»»

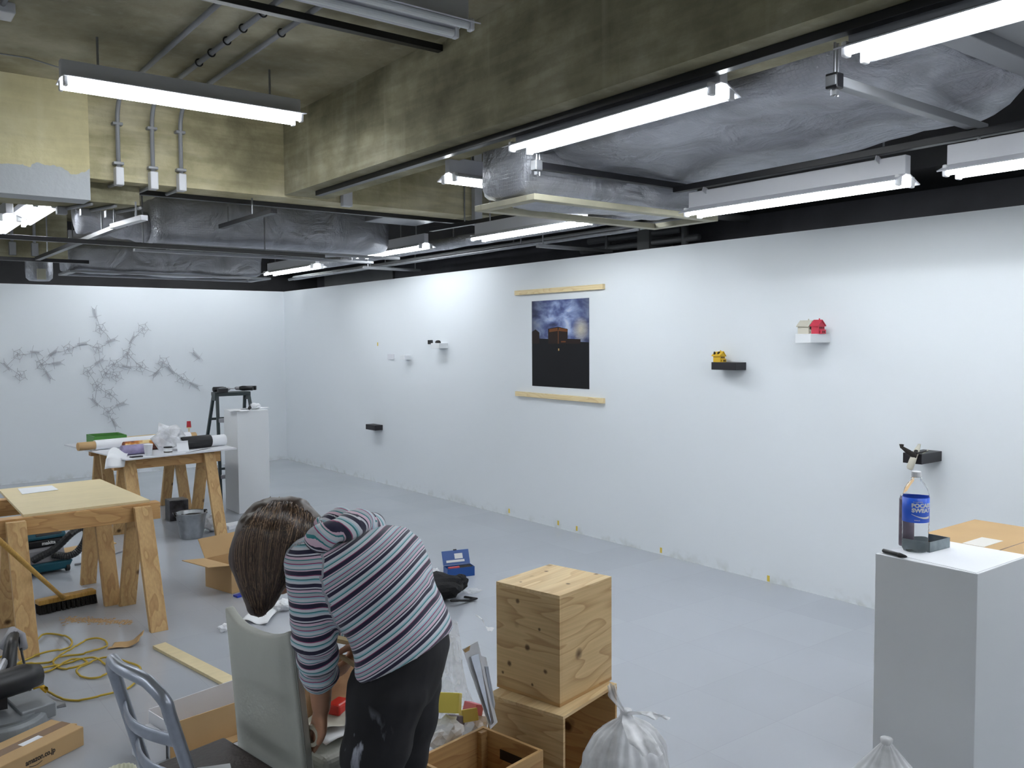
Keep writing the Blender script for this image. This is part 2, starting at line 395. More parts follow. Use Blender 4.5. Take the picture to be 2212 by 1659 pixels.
# ---------------------------------------------------------------- rails, conduits, ducts and pipes under the ceiling
M['rail_edge'] = mat('dark grey rail edge', srgb(70,70,76), .3)
def rail(a, b, label, m='black', rods=(), top=None, group='lighting rails under the ceiling'):
    t = thing('lighting_rail', label, 'lighting rail', a, 0, group)
    a, b = Vector(a), Vector(b)
    mb = MB(); mb.bar(a+Vector((0,0,.008)), b+Vector((0,0,.008)), .044, .032)
    obj('rail_channel', mb, M[m], t, world=True, bevel=.002)
    d = (b-a).normalized(); sd = Vector((-d.y, d.x, 0))*.014
    mb = MB()
    for k in (-1, 1): mb.bar(a+sd*k, b+sd*k, .006, .006)
    obj('rail_lip', mb, M['rail_edge' if m == 'black' else m], t, world=True)
    for k in rods: p = a.lerp(b, k); rod(t, [[p+Vector((0,0,.02)), Vector((p.x,p.y,top))]])
    return t
rail((2.60,5.52,2.630), (2.60,-2.5,2.630), 'long black lighting rail fixed under the great concrete beam')
rail((1.245,6.07,2.617), (4.37,6.08,2.617), 'black lighting rail running across under the beam with the conduits')
rail((3.95,6.25,2.56), (4.06,4.42,2.56), 'black lighting rail above the light beside the insulated pipe', rods=(.25,.7), top=CZ)
rail((3.775,3.40,2.478), (3.73,-1.2,2.478), 'black lighting rail along the edge of the large duct')
rail((.9,3.83,3.116), (2.478,3.81,3.116), 'black lighting rail on the slab before the unlit light')
rail((-2,6.70,2.36), (3.315,6.95,2.36), 'long thin black rail crossing in front of the middle duct', rods=(.72,.9), top=CZ)
rail((-2,9.06,2.395), (1.9,9.02,2.395), 'black rail along the farthest beam above the drawing wall')
rail((1.53,6.2,2.42), (1.46,8.95,2.4), 'dark rail running back toward the farthest beam', rods=(.2,.85), top=CZ)
rail((1.512,5.653,2.40), (1.46,6.2,2.40), 'rail end below the three conduits, its reflection painted pale', 'lamp_metal', rods=(.25,.95), top=2.52)  # near end of the dark rail, coloured pale for the light it reflects
rail((2.31,6.58,2.5), (2.313,5.585,2.5), 'short black rail sticking out under the conduit beam', rods=(.15,.62), top=2.64)
for (o_, i_) in ((L5, 0), (L6, 0)):                        # the two wall lights hang from the rail by plates
    m = wmat(o_)
    for e in (-.5, .5):
        p = m @ Vector((e,0,.1)); b = MB(); b.bar(p, (3.75,p.y,2.464), .03, .004, (0,1,0)); obj('hanger_plate', b, M['lamp_metal'], o_, world=True)
for o_, zz in ((L3, BZ), (L4, BZ)):
    m = wmat(o_); b = MB()
    for e in (-.4, .4):
        p = m @ Vector((e,0,0)); b = MB().bb((p.x-.016,p.y-.03,2.65), (p.x+.016,p.y+.03,zz+.003)); obj('mounting_block', b, M['lamp_metal'], o_, world=True)
hang(L8, 2.65 if False else CZ); hang(L9, CZ); hang(L10, CZ)

# conduits with pull boxes
def conduit(x, y0, drop, label, ties):
    t = thing('conduit', label, 'conduit', (x,5.77,2.61), 0, 'conduits across the slab and down the beam')
    pts = [(x,y0,3.155), (x,5.60,3.155)]
    for k in range(1, 7):
        a = k/7*HALF; pts.append((x, 5.60+.165*math.sin(a), 3.155-.165*(1-math.cos(a))))
    pts += [(x,5.768,2.95), (x,5.768,drop)]
    obj('pipe', MB().tube(pts, .0135, 10), M['conduit'], t, smooth=True, world=True)
    b = MB(); b.bb((x-.024,5.735,drop-.105), (x+.024,5.80,drop+.005)); obj('pull_box', b, M['lamp_metal'], t, world=True, bevel=.006)
    b = MB(); b.tube([(x,5.79,drop-.09), (x-.01,5.85,2.622), (x-.02,5.92 if x < 1.5 else 6.02,2.622)], .012, 8); obj('pipe', b, M['conduit'], t, smooth=True, world=True)
    for y in ties:
        b = MB(); b.tube([(x+.019*math.cos(q), y, 3.155+.019*math.sin(q)) for q in [i*math.pi/6 for i in range(12)]], .004, 5, True); obj('cable_tie', b, M['black'], t, world=True)
    for z in (2.98, drop+.03):
        b = MB(); b.bb((x-.03,5.752,z-.009), (x+.03,5.7995,z+.009)); obj('pipe_clip', b, M['conduit'], t, world=True, bevel=.004)
conduit(1.40, 2.6, 2.711, 'grey conduit down the beam, nearest the plastered block', ())
conduit(1.602, 2.6, 2.706, 'grey conduit down the beam, middle of three, with black cable ties', (3.95,4.2,4.42,4.65,4.85))
conduit(1.775, 2.6, 2.712, 'grey conduit down the beam, farthest from the plastered block', (4.15,))
t = thing('conduit', 'short grey conduit in the top left corner of the slab', 'conduit', (.64,4.3,3.165)); obj('pipe', MB().tube([(.64,2.8,3.165),(.64,4.63,3.165)], .013, 8), M['conduit'], t, smooth=True, world=True)
b = MB(); b.bb((.60,4.56,3.13), (.69,4.69,3.18)); obj('pull_box', b, M['lamp_metal'], t, world=True, bevel=.006)
o = obj('cable', MB().tube([pz(-60,112,3.17), pz(0,116,3.17), pz(60,125,3.17), pz(128,146,3.12)], .004, 6), M['conduit'], smooth=True); tag(o, 'thin pale cable on the slab feeding the left lit batten', 'cable')
def raceway(x, z0, z1, label, y=5.8):
    o = obj('raceway', MB().bb((x-.037,y-.05,z0), (x+.037,y,z1)), M['lamp_metal'], bevel=.004); tag(o, label, 'cable duct', 'square raceways on the conduit beam')
raceway(2.938, 2.612, 2.86, 'short square grey raceway on the beam right behind the great beam')
raceway(4.085, 2.60, 3.16, 'tall square grey raceway at the end of the conduit beam')
for x, y, z in ((.30,6.28,2.50), (.62,6.28,2.50), (.94,6.28,2.50), (1.26,6.28,2.50), (1.5,6.2,2.50)):
    pass
def clip_box(x, y, z, label):
    t = thing('conduit_outlet', label, 'conduit outlet', (x,y,z), 0, 'conduit outlets below the beams')
    b = MB(); b.bb((x-.03,y-.03,z-.05), (x+.03,y+.03,z)); obj('box', b, M['conduit'], t, world=True, bevel=.005)
    b = MB(); b.tube([(x+.02,y,z-.012), (x+.11,y-.32,z-.012)], .011, 6); obj('pipe', b, M['conduit'], t, smooth=True, world=True)
for k, x in enumerate((1.17, 1.31, 1.46)):
    clip_box(x, 6.27, 2.52, ('conduit outlet under the low beam, nearest the lit batten','middle conduit outlet under the low beam','conduit outlet under the low beam, farthest from the lit batten')[k])
for k, x in enumerate((1.28, 1.46)):
    t = thing('conduit', 'grey conduit down the farthest beam, '+('nearer the picture edge' if k == 0 else 'nearer the pale vent box'), 'conduit', (x,9.08,2.42), 0, 'conduits down the farthest beam')
    obj('pipe', MB().tube([(x,9.082,3.17),(x,9.082,2.55)], .013, 8), M['conduit'], t, smooth=True, world=True)
    obj('pull_box', MB().bb((x-.028,9.05,2.44), (x+.028,9.0995,2.56)), M['conduit'], t, world=True, bevel=.006)

# foil-wrapped ducts
def loft(stations, n=40, exp=5.0, along='y', amp=.0, freq=2.0, seed=0):
    """stations: (pos, u0, u1, z0, z1): rounded box section swept along an axis"""
    mb = MB(); rings = []
    sub = []
    for A, B in zip(stations, stations[1:]):
        k = max(2, int(abs(B[0]-A[0])/.05))
        for i in range(k): sub.append([lerp(p, q, i/k) for p, q in zip(A, B)])
    sub.append(list(stations[-1]))
    for pos, u0, u1, z0, z1 in sub:
        ring = []
        for j in range(n):
            a = 2*math.pi*j/n; c, s = math.cos(a), math.sin(a)
            r = (abs(c)**exp+abs(s)**exp)**(-1/exp)
            u = (u0+u1)/2+(u1-u0)/2*c*r; z = (z0+z1)/2+(z1-z0)/2*s*r
            p = Vector((u, pos, z)) if along == 'y' else Vector((pos, u, z))
            nv = noise.noise_vector(p*freq+Vector((seed,0,0)))*amp + noise.noise_vector(p*freq*3.1+Vector((0,seed,0)))*amp*.4
            ring.append(mb.bm.verts.new(p+nv))
        rings.append(ring)
    for A, B in zip(rings, rings[1:]):
        for k in range(n): mb.bm.faces.new((A[k], A[(k+1) % n], B[(k+1) % n], B[k]))
    mb.bm.faces.new(rings[0]); mb.bm.faces.new(rings[-1])
    return mb
t = thing('foil_wrapped_duct', 'large silver foil-wrapped air duct hanging right of the great beam', 'air duct', (3.45,2.6,2.5), 0, 'foil-wrapped air ducts')
obj('duct_body', loft([(1.50,2.86,3.75,2.62,3.02),(1.9,2.88,4.15,2.59,3.05),(2.6,2.90,4.27,2.575,3.06),(3.2,2.92,4.36,2.565,3.04),(3.62,2.92,4.38,2.565,3.0)], 48, 7, 'y', .035, 2.0, 3), M['foil'], t, smooth=True, world=True)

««

What is asked: Copy out every line of the material above that mentions the word "picture".

In response:
Keep writing the Blender script for this image. This is part 2, starting at line 395. More parts follow. Use Blender 4.5. Take the picture to be 2212 by 1659 pixels.
    t = thing('conduit', 'grey conduit down the farthest beam, '+('nearer the picture edge' if k == 0 else 'nearer the pale vent box'), 'conduit', (x,9.08,2.42), 0, 'conduits down the farthest beam')